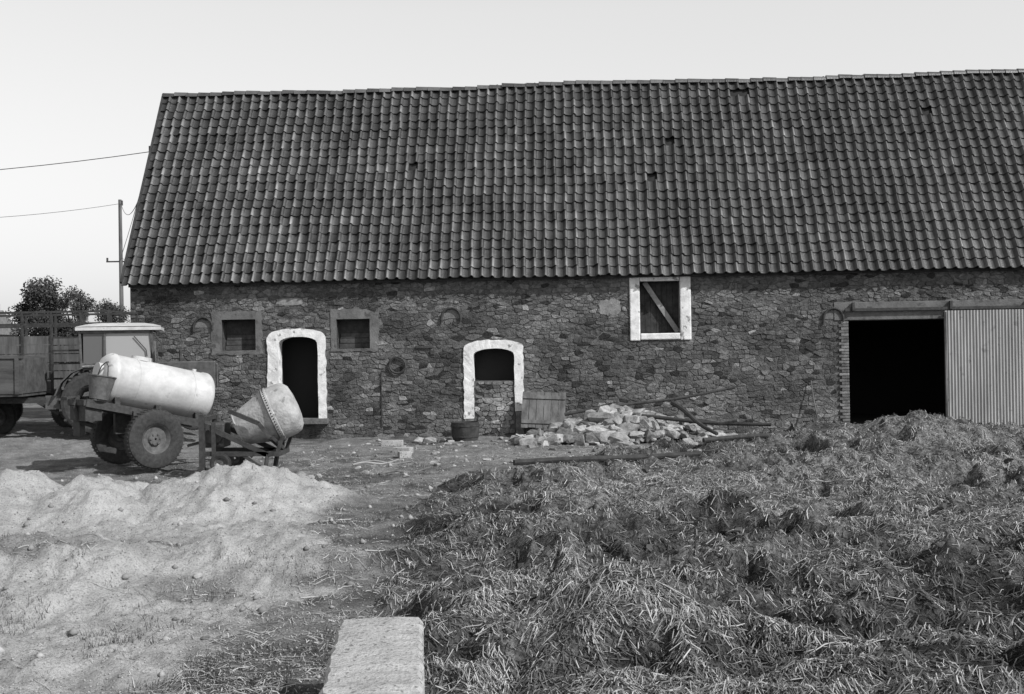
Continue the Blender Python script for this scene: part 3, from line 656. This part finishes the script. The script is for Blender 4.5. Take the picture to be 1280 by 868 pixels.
# ------------------------------------------------------------ rocks
import bmesh
def rock(mb,c,r,flat=.65):
    bm=bmesh.new(); R_=Matrix.Rotation(random.uniform(0,6.28),3,'Z')@Matrix.Rotation(random.uniform(-.6,.6),3,'X')
    sx,sy,sz=random.uniform(.8,1.4),random.uniform(.6,1),flat*random.uniform(.6,1.1)
    for _ in range(14):
        p=Vector((random.gauss(0,1),random.gauss(0,1),random.gauss(0,1))).normalized(); p=Vector((math.copysign(abs(p.x)**.7,p.x)*sx,math.copysign(abs(p.y)**.7,p.y)*sy,math.copysign(abs(p.z)**.7,p.z)*sz))*r
        bm.verts.new(R_@p+Vector(c))
    bmesh.ops.convex_hull(bm,input=bm.verts)
    bmesh.ops.delete(bm,geom=[v for v in bm.verts if not v.link_faces],context='VERTS')
    bm.verts.index_update(); mb.add([v.co.copy() for v in bm.verts],[tuple(v.index for v in f.verts) for f in bm.faces]); bm.free()
q=MB()
def heap(x,y): return .62*math.exp(-((x-2.6)/.9)**2-((y-27.0)/.9)**2)+.28*math.exp(-((x-1.2)/.9)**2-((y-26.9)/.8)**2)+.25*math.exp(-((x-3.9)/.8)**2-((y-26.8)/.8)**2)
for _ in range(600):
    x_=random.gauss(2.4,1.25);y_=random.gauss(26.7,.65)
    if y_>28.6 or x_<0 or x_>5.2: continue
    r_=random.choice([.04,.06,.08,.11,.15,.2,.25])*random.uniform(.8,1.25); rock(q,(x_,y_,gz(x_,y_)+heap(x_,y_)+r_*.1),r_)
q.obj('rubble_pile',M_rock)
q=MB()
for (x_,y_,r_) in [(-1.95,26.9,.2),(-2.2,27.2,.14),(-1.7,27.3,.15),(-2.0,27.6,.12),(-1.5,26.5,.09),(-1.2,26.8,.07),(-.3,27.6,.1),(.1,27.3,.13),(-2.5,26.6,.06),(1.3,27.6,.16)]: rock(q,(x_,y_,gz(x_,y_)+r_*.35),r_)
for _ in range(280):
    x_=random.uniform(-4,6);y_=random.uniform(19,28.5); rock(q,(x_,y_,gz(x_,y_)+.01),random.choice([.015,.02,.03,.05,.08]))
for _ in range(45):
    x_=random.uniform(10.4,12.5);y_=random.uniform(24,27); rock(q,(x_,y_,gz(x_,y_)+.02),random.uniform(.04,.16))
for (x_,y_) in [(-2.9,10.6),(-3.4,13.4),(-1.3,9.3),(-2.3,8.6),(-3.6,8.2)]: rock(q,(x_,y_,gz(x_,y_)+.01),random.uniform(.03,.05))
q.obj('scattered_stones',M_rock)
q=MB(); cl_=0
while cl_<200:
    y_=math.exp(random.uniform(math.log(8),math.log(23))); x_=random.uniform(-.12,.5)*y_
    t_=terrain(np.array([x_]),np.array([y_])); 
    if t_[2][0]<.8: continue
    cl_+=1; r_=random.choice([.02,.03,.04,.05,.06]); rock(q,(x_,y_,float(t_[0][0])+r_*.1),r_,.8)
q.obj('dung_clods',mat('dung',.03,.09,9,.95,.9,30,island=.5))
for i_,(x_,y_,w_,rz) in enumerate([(-2.75,26.3,.5,.05),(-2.35,24.6,.4,-.3),(-2.2,23.4,.25,.3)]):
    o=MB().box((0,0,.0),(w_,.22,.14)); ob=o.obj('concrete_block',M_conc,bevel=.01); ob.location=(x_,y_,gz(x_,y_)+.05); ob.rotation_euler=(0,0,rz)
wp=empty('wooden_door_panel',B(.75,-.62,.22),-TH)
q=MB(); lean=Matrix.Rotation(-.42,3,'X')@Matrix.Rotation(.05,3,'Y')
for k in range(6): q.box(lean@Vector((-.45+.18*k,0,.47)),(.168,.03,.95+random.uniform(-.03,.03)),lean)
q.obj('boards',M_wood,wp); MB().box(lean@Vector((0,-.03,.15)),(1.05,.03,.09),lean).box(lean@Vector((0,-.03,.8)),(1.05,.03,.09),lean).obj('battens',M_wood,wp)
tb=empty('wooden_tub',(-1.15,27.75,gz(-1.15,27.75)))
MB().lathe((0,0,0),(0,0,1),[(.29,0),(.33,.2),(.34,.46),(.315,.46),(.3,.2),(.27,.04),(.02,.04)],28,cap=False).obj('staves',M_woodd,tb,smooth=True)
MB().lathe((0,0,.1),(0,0,1),[(.312,0),(.322,0),(.325,.04),(.315,.04)],28,cap=False).lathe((0,0,.36),(0,0,1),[(.338,0),(.348,0),(.35,.04),(.34,.04)],28,cap=False).obj('hoops',M_iron,tb)
def pole(name,p0,p1,r,m,taper=.7,wob=.03):
    p0=Vector(p0);p1=Vector(p1);q=MB();n=8;pts=[p0.lerp(p1,k/n)+Vector((0,0,wob*math.sin(k*.9)))for k in range(n+1)]
    for k in range(n): q.cyl(pts[k],pts[k+1],r*(1-(1-taper)*k/n),r*(1-(1-taper)*(k+1)/n),8)
    return q.obj(name,m,smooth=True)
pole('wooden_pole',(1.2,27.0,.62),(5.25,27.4,1.15),.04,M_woodd)
pole('wooden_pole.001',(2.0,26.9,.62),(5.6,25.2,.40),.05,M_woodd)
pole('wooden_pole.002',(3.55,25.9,.9),(4.35,24.8,.25),.06,M_woodd)
pole('wooden_pole.003',B(7.45,-.5,0),B(7.35,-.08,1.25),.02,M_wood)
pole('wooden_pole.004',(4.0,26.3,.45),(4.9,25.3,.5),.05,M_wood)
def along(x0,y0,x1,y1,cl):  # a rigid beam resting on the highest points beneath it
    n=12; P=[(x0+(x1-x0)*k/n,y0+(y1-y0)*k/n) for k in range(n+1)]; Zs=[gz(*p) for p in P]
    a,b=Zs[0],Zs[-1]; up=max(Zs[k]-(a+(b-a)*k/n) for k in range(n+1))
    return (x0,y0,a+up*.8+cl),(x1,y1,b+up*.8+cl)
a,b=along(0.0,19.2,3.3,20.6,.04); pole('wooden_beam',a,b,.05,M_woodd,.9,.01)
a,b=along(3.5,21.4,6.3,22.6,.04); pole('wooden_beam.001',a,b,.045,M_woodd,.9,.01)
pole('plank',(-2.9,22.2,gz(-2.9,22.2)+.04),(-1.9,21.9,gz(-1.9,21.9)+.04),.022,M_woodl)
pole('plank.001',(-3.0,21.6,gz(-3.0,21.6)+.03),(-2.2,22.2,gz(-2.2,22.2)+.04),.02,M_woodl)
pole('plank.002',(-2.3,19.8,gz(-2.3,19.8)+.04),(-1.5,20.9,gz(-1.5,20.9)+.04),.022,M_wood)

n0=Vector((-.825,7.05,0));n1=Vector((-.58,4.2,0)); q=MB(); d_=(n1-n0).normalized(); per=Vector((-d_.y,d_.x,0))*.25
V=[];F=[];NS=60
for k in range(NS+1):
    p=n0.lerp(n1,k/NS); 
    for sg,z_,ins in((1,-.2,0),(1,.47,0),(1,.495,.02),(.35,.505,0),(-.35,.5,0),(-1,.495,.02),(-1,.47,0),(-1,-.2,0)):
        jx=.02*mnoise.noise(Vector((k*.6,sg*3,z_))); V.append(tuple(p+per*(sg*(1-ins*4))+Vector((jx,.02*mnoise.noise(Vector((sg*4,k,3))) if k==0 else 0,z_+.012*mnoise.noise(Vector((k*.5,sg*5,1)))))))
for k in range(NS):
    for j_ in range(7): F.append((k*8+j_,k*8+j_+1,k*8+9+j_,k*8+8+j_))
F.append(tuple(range(8))); F.append(tuple(NS*8+j_ for j_ in range(8))); q.add(V,F); q.obj('concrete_wall',M_conc)

# ------------------------------------------------------------ trees, hedge, poles, house
def tree(name,x,y,H,R_,nl=5000,zc=.62,ls=.02):
    t=empty(name,(x,y,0)); q=MB(); q.cyl((0,0,-.2),(0,0,H*.5),.028*H,.015*H,8); cl=[]
    for k in range(44):
        a_=random.uniform(0,6.28);rr=R_*random.uniform(.05,.85);zz=H*zc+H*(1-zc)*random.uniform(-1,.8)
        lim=math.sqrt(max(.12,1-((zz-H*zc)/(H*(1-zc)))**2)); p=Vector((math.cos(a_)*rr*lim,math.sin(a_)*rr*lim,zz)); cl.append((p,R_*random.uniform(.22,.38)))
        q.cyl((0,0,H*random.uniform(.25,.5)),p,.009*H,.003*H,5)
    q.obj('trunk',M_bark,t)
    C=np.array([list(c[0]) for c in cl]);Rr=np.array([c[1] for c in cl]); idx=rng.integers(0,len(cl),nl)
    d=rng.normal(0,1,(nl,3)); d/=np.linalg.norm(d,axis=1)[:,None]; P=C[idx]+d*Rr[idx][:,None]*rng.uniform(.2,1.05,(nl,1))
    u=rng.normal(0,1,(nl,3));u/=np.linalg.norm(u,axis=1)[:,None]; v=np.cross(u,rng.normal(0,1,(nl,3)));v/=np.linalg.norm(v,axis=1)[:,None]
    sz=rng.uniform(.5,1.2,(nl,1))*ls*R_*2
    V=np.stack([P-u*sz,P-v*sz*.6,P+u*sz,P+v*sz*.6],1).reshape(-1,3); o=(np.arange(nl)*4)[:,None]
    mesh_np('foliage',V,o+np.array([[0,1,2,3]]),M_leaf,parent=t)
tree('broadleaf_tree',-34.4,85,8.2,2.6,26000,.55)
tree('broadleaf_tree.001',-31.4,84,7.6,1.9,16000,.55)
tree('broadleaf_tree.002',-15.65,45,4.5,.95,12000,.7)
tree('broadleaf_tree.003',-36.5,92,6.8,2.3,12000,.5)
nl=22000; hx=rng.uniform(-62,-20,nl); top=2.9+.9*fbm(hx*.35,hx*0+2,3,3)*2-.4; P=np.stack([hx,72+rng.normal(0,.7,nl),top*rng.uniform(0,1,nl)**.6],1)
u=rng.normal(0,1,(nl,3));u/=np.linalg.norm(u,axis=1)[:,None]; v=np.cross(u,rng.normal(0,1,(nl,3)));v/=np.linalg.norm(v,axis=1)[:,None]; sz=rng.uniform(.08,.2,(nl,1))
V=np.stack([P-u*sz,P-v*sz*.6,P+u*sz,P+v*sz*.6],1).reshape(-1,3); o=(np.arange(nl)*4)[:,None]
mesh_np('hedge',V,o+np.array([[0,1,2,3]]),M_leaf)
hs=empty('distant_house',(-49.5,100,0)); MB().box((0,0,2.2),(11,7,4.4)).obj('walls',M_cement,hs)
MB().add([(-5.7,-3.8,4.3),(5.7,-3.8,4.3),(5.7,0,6.4),(-5.7,0,6.4),(-5.7,3.8,4.3),(5.7,3.8,4.3)],[(0,1,2,3),(3,2,5,4),(0,3,4),(1,5,2)]).obj('roof',M_roofd,hs); MB().box((4.9,0,6.5),(.8,.6,1.0)).obj('chimney',M_brick,hs)
MB().box((-3,-3.51,2.5),(1,.04,1.3)).box((1,-3.51,2.5),(1,.04,1.3)).obj('windows',M_dark,hs)
def upole(name,x,y,H,arm=None):
    e_=empty(name,(x,y,0)); MB().cyl((0,0,-.3),(0,0,H),.13,.09,10).obj('mast',M_wood,e_)
    q=MB(); 
    if arm: q.beam((-.75,0,arm),(.2,0,arm),.07,.07); q.cyl((-.7,0,arm),(-.7,0,arm+.2),.05); 
    q.cyl((.1,0,H-.3),(.1,0,H-.05),.05); q.obj('crossarm',M_iron,e_)
upole('utility_pole',-20.15,60,10.3,7.1); upole('utility_pole.001',-34,33,8.6)
def wire(name,p0,p1,sag,r=.011):
    p0=Vector(p0);p1=Vector(p1); pts=[p0.lerp(p1,k/24)-Vector((0,0,4*sag*(k/24)*(1-k/24))) for k in range(25)]
    MB().tube(pts,r,5).obj(name,M_iron)
b1=B(-9.85,2.0,7.7); b2=B(-9.85,1.1,6.3)
wire('overhead_wire',b1,(-34,33,8.5),.9); wire('overhead_wire.001',b2,(-20.1,60,10.1),.5); wire('overhead_wire.002',(-20.1,60,10.1),(-34,33,7.6),1.1)
wire('overhead_wire.003',b1,(-20.1,60,7.3),1.0); wire('overhead_wire.004',b1,B(-9.95,.0,4.6),.1,.008)
MB().beam(B(-9.6,2.1,7.6),b1,.04,.04).cyl(b1,(b1[0],b1[1],b1[2]+.15),.05).beam(B(-9.6,1.2,6.2),b2,.04,.04).obj('insulator_bracket',M_iron)

# ------------------------------------------------------------ light
el=math.radians(41); az=math.radians(126)
sd=Vector((math.cos(el)*math.sin(az),math.cos(el)*math.cos(az),math.sin(el)))
sun=bpy.data.lights.new('sun','SUN'); sun.energy=4.5; sun.angle=math.radians(.6); sun.color=(1,1,1)
so=bpy.data.objects.new('sun',sun); scene.collection.objects.link(so); so.rotation_euler=sd.to_track_quat('Z','Y').to_euler()
wd_=bpy.data.worlds.new('World'); scene.world=wd_; wd_.use_nodes=True; nt=wd_.node_tree; N=nt.nodes; L=nt.links; bg=N['Background']
sky=N.new('ShaderNodeTexSky'); sky.sky_type='NISHITA'; sky.sun_disc=False; sky.sun_elevation=el; sky.sun_rotation=az; sky.dust_density=1.5; sky.air_density=1.0
# blue-sensitive black and white film: take the blue channel, plus low summer haze
sp=N.new('ShaderNodeSeparateColor'); L.new(sky.outputs[0],sp.inputs[0])
tc=N.new('ShaderNodeTexCoord'); sx=N.new('ShaderNodeSeparateXYZ'); L.new(tc.outputs['Generated'],sx.inputs[0])
mr=N.new('ShaderNodeMapRange'); mr.inputs[1].default_value=.28; mr.inputs[2].default_value=.85; mr.inputs[3].default_value=3.7; mr.inputs[4].default_value=.2; L.new(sx.outputs['Z'],mr.inputs[0])
ad=N.new('ShaderNodeMath'); ad.operation='MULTIPLY_ADD'; L.new(sp.outputs[2],ad.inputs[0]); ad.inputs[1].default_value=.8; L.new(mr.outputs[0],ad.inputs[2])
L.new(ad.outputs[0],bg.inputs['Color']); bg.inputs['Strength'].default_value=.11
# ------------------------------------------------------------ camera
cam=bpy.data.cameras.new('camera'); co=bpy.data.objects.new('camera',cam); scene.collection.objects.link(co)
cam.sensor_width=36; cam.lens=40.8; cam.clip_end=6000; cam.clip_start=.1
co.matrix_world=Matrix.Translation((0,0,2.1))@Matrix.Rotation(math.radians(90)+.0041,4,'X')@Matrix.Rotation(-.0165,4,'Z')
scene.camera=co
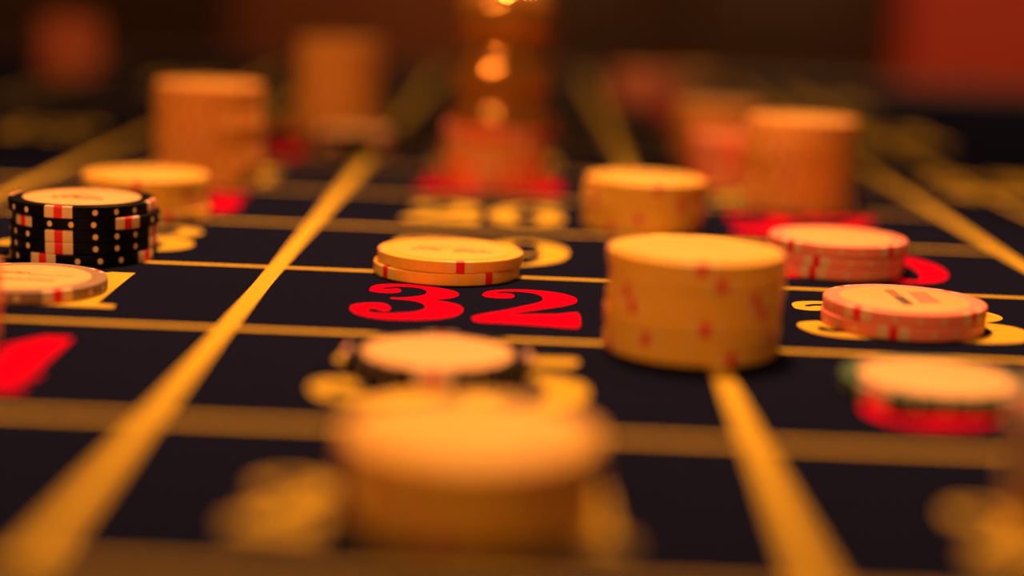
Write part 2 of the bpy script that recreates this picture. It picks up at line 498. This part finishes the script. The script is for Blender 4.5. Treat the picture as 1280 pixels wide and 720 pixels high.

------------------------

• **Set task**
Check each line of the records for the word "pixels" and extract those that contain it.

• **Exercise response**
Continue the Blender Python script for this scene: part 3, from line 656. This part finishes the script. The script is for Blender 4.5. Take the picture to be 1280 by 868 pixels.
Write part 2 of the bpy script that recreates this picture. It picks up at line 498. This part finishes the script. The script is for Blender 4.5. Treat the picture as 1280 pixels wide and 720 pixels high.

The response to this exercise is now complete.